This is a short book on the nature on consciousness. Harris begins by stating that “consciousness is experience itself.” She refines her definition by quoting Thomas Nagel, “An organism is conscious if there is something that it is like to be that organism.” Consciousness is an internal phenomenon. Harris reveals that “it’s possible for conscious experience to exist without any outward expression at all.” People with “locked-in” syndrome and people who suffered through “anesthesia awareness” have attested to that. Consciousness also is experienced only after the human body has first experienced sensory stimuli. “Only after all the relevant input has been received by the brain do the signals get synchronized and enter your conscious experience through a process called “binding”…. Binding also helps solidify other percepts in time and space, such as the color, shape, and texture of an object—all of which are processed by the brain separately and melded together before arriving in our consciousness as a whole.”
Harris questions whether any aspects of human experience require consciousness. Does our consciousness control our bodies or does it just come along for the ride? “We can go so far as to say that few (if any) of our behaviors need consciousness in order to be carried out. But at an intuitive level, we assume that because human beings act in certain ways and are conscious—and because experiences such as fear, love, and pain feel like such powerful motivators within consciousness—our behaviors are driven by our awareness of them and otherwise would not occur.” Interestingly, the only exception she sees is that “consciousness seems to play a role in behavior when we think and talk about the mystery of consciousness…. How could an unconscious robot (or a philosophical zombie) contemplate conscious experience itself without having it in the first place?” The knowledge of consciousness itself is based solely on one’s own immediate subjective experience. Harris reiterates, “the qualitative experience is the entire subject, and without it, I can have no knowledge of it whatsoever.”
Harris explains why the idea of consciousness is so wrapped up in human beings’ conception of the Self. She states, “When we talk about consciousness, we usually refer to a “self” that is the subject of everything we experience…. We have what feels like a unified experience.” Binding helps create this illusion of the cohesive Self. “Without binding processes, you might not even feel yourself to be a self at all. Your consciousness would be more like a flow of experiences in a particular location in space—which would be much closer to the truth.”
Harris seems receptive to the probability of panpsychism, though not willing to endorse it with certainty. She states, “One branch of modern panpsychism proposes that consciousness is intrinsic to all forms of information processing, even inanimate forms such as technological devices; another goes so far as to suggest that consciousness stands alongside the other fundamental forces and fields that physics has revealed to us.” She continues by quoting Galen Strawson, “panpsychism is the most plausible theoretical view to adopt if one is an out-and-out naturalist…. who holds that physicalism is true…. [that] everything that concretely exists is physical…. [and that] all physical phenomena are forms of energy…. [because] panpsychism is simply a hypothesis about the ultimate intrinsic nature of this energy, the hypothesis that the intrinsic nature of energy is experience…. Physics is untouched by this hypothesis. Everything true in physics remains true.”

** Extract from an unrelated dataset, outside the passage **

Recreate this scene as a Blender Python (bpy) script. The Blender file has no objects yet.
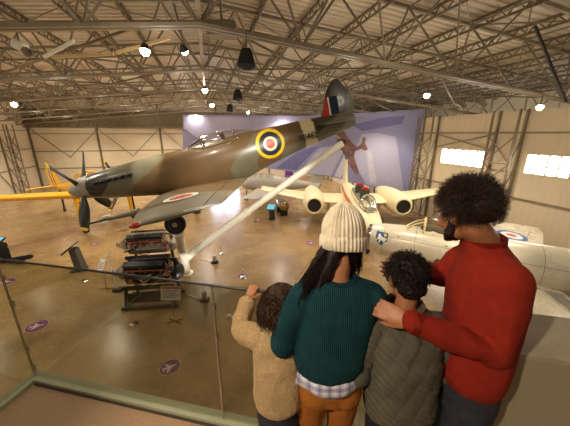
import bpy, bmesh, math, random
import numpy as np
from mathutils import Vector, Matrix, noise
random.seed(7)
C = bpy.context.scene.collection
PI = math.pi
V = Vector

# ------------------------------------------------------------ camera
F_PX = 268.0
PITCH = math.radians(16.46)
CAMZ = 5.30
MZ = 3.33            # balcony floor height
cam_d = bpy.data.cameras.new('camera')
cam = bpy.data.objects.new('camera', cam_d)
C.objects.link(cam)
cam.location = (0, 0, CAMZ)
cam.rotation_euler = (PI/2 - PITCH, 0, 0)
cam_d.sensor_width = 36
cam_d.lens = F_PX/570*36
cam_d.clip_start = 0.05
bpy.context.scene.camera = cam

# measured directions in the hall, used to work out where things stand
_c, _s = math.cos(PITCH), math.sin(PITCH)
def ray(px, py):
    dx = px-285; dy = py-213
    return V((dx, F_PX*_c-dy*_s, -(dy*_c+F_PX*_s)))
def atY(px, py, Y):
    r = ray(px, py); return V((0, 0, CAMZ)) + r*(Y/r.y)
def atZ(px, py, Z):
    r = ray(px, py); return V((0, 0, CAMZ)) + r*((Z-CAMZ)/r.z)
def hall(s, t, z):   # hall coordinates: s across, t along
    return V((s*.9641-t*.2656, s*.2656+t*.9641, z))

# ------------------------------------------------------------ materials
def lin(c):
    return tuple(((x/255)/12.92 if x/255 <= .04045 else ((x/255+.055)/1.055)**2.4) for x in c)
_mats = {}
def mat(name, rgb, rough=.6, metal=0., var=.12, scale=8., bump=0., bscale=60., emit=0., spec=.5, coat=0., rough_var=0., sheen=0.):
    if name in _mats: return _mats[name]
    m = bpy.data.materials.new(name); m.use_nodes = True
    nt = m.node_tree; b = nt.nodes['Principled BSDF']
    base = lin(rgb)
    tc = nt.nodes.new('ShaderNodeTexCoord')
    n = nt.nodes.new('ShaderNodeTexNoise'); n.inputs['Scale'].default_value = scale; n.inputs['Detail'].default_value = 5
    nt.links.new(tc.outputs['Object'], n.inputs['Vector'])
    r = nt.nodes.new('ShaderNodeValToRGB')
    r.color_ramp.elements[0].position = .3; r.color_ramp.elements[1].position = .7
    r.color_ramp.elements[0].color = tuple(x*(1-var) for x in base)+(1,)
    r.color_ramp.elements[1].color = tuple(min(1, x*(1+var)) for x in base)+(1,)
    nt.links.new(n.outputs['Fac'], r.inputs['Fac'])
    nt.links.new(r.outputs['Color'], b.inputs['Base Color'])
    b.inputs['Roughness'].default_value = rough
    b.inputs['Metallic'].default_value = metal
    b.inputs['Specular IOR Level'].default_value = spec
    b.inputs['Coat Weight'].default_value = coat
    if sheen:
        b.inputs['Sheen Weight'].default_value = sheen
        b.inputs['Sheen Roughness'].default_value = .5
    if rough_var:
        mr = nt.nodes.new('ShaderNodeMapRange')
        mr.inputs['To Min'].default_value = max(0, rough-rough_var); mr.inputs['To Max'].default_value = min(1, rough+rough_var)
        nt.links.new(n.outputs['Fac'], mr.inputs['Value']); nt.links.new(mr.outputs['Result'], b.inputs['Roughness'])
    if bump:
        n2 = nt.nodes.new('ShaderNodeTexNoise'); n2.inputs['Scale'].default_value = bscale; n2.inputs['Detail'].default_value = 4
        nt.links.new(tc.outputs['Object'], n2.inputs['Vector'])
        bp = nt.nodes.new('ShaderNodeBump'); bp.inputs['Strength'].default_value = bump; bp.inputs['Distance'].default_value = .02
        nt.links.new(n2.outputs['Fac'], bp.inputs['Height']); nt.links.new(bp.outputs['Normal'], b.inputs['Normal'])
    if emit:
        b.inputs['Emission Color'].default_value = base+(1,)
        b.inputs['Emission Strength'].default_value = emit
    _mats[name] = m
    return m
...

Finally, Harris rebuts the “combination problem” inherent in conceptions of panpsychism— the idea of smaller conscious units having to combine into larger ones. She states, “perhaps it’s wrong to talk about a subject of consciousness, and it’s more accurate to instead talk about the content available to conscious experience at any given location in space-time, determined by the matter present there…. Considering consciousness to be fundamental allows for matter to have a certain internal character everywhere, in all its different forms. And in this view, consciousness is not interacting with itself, as it would be in the act of “combining.”” She continues, “The solution to the combination problem is that there is really no “combining” going on at all with respect to consciousness itself. Consciousness could persist as is, while the character and content change, depending on the arrangement of the specific matter in question.” This, again, relates to the illusion of a unified Self. “Experiences of consciousness need not be continuous or maintained as individual selves or subjects…. The illusion of being a self, along with an experience of continuity over time through memory, may in fact be a very rare form of consciousness.”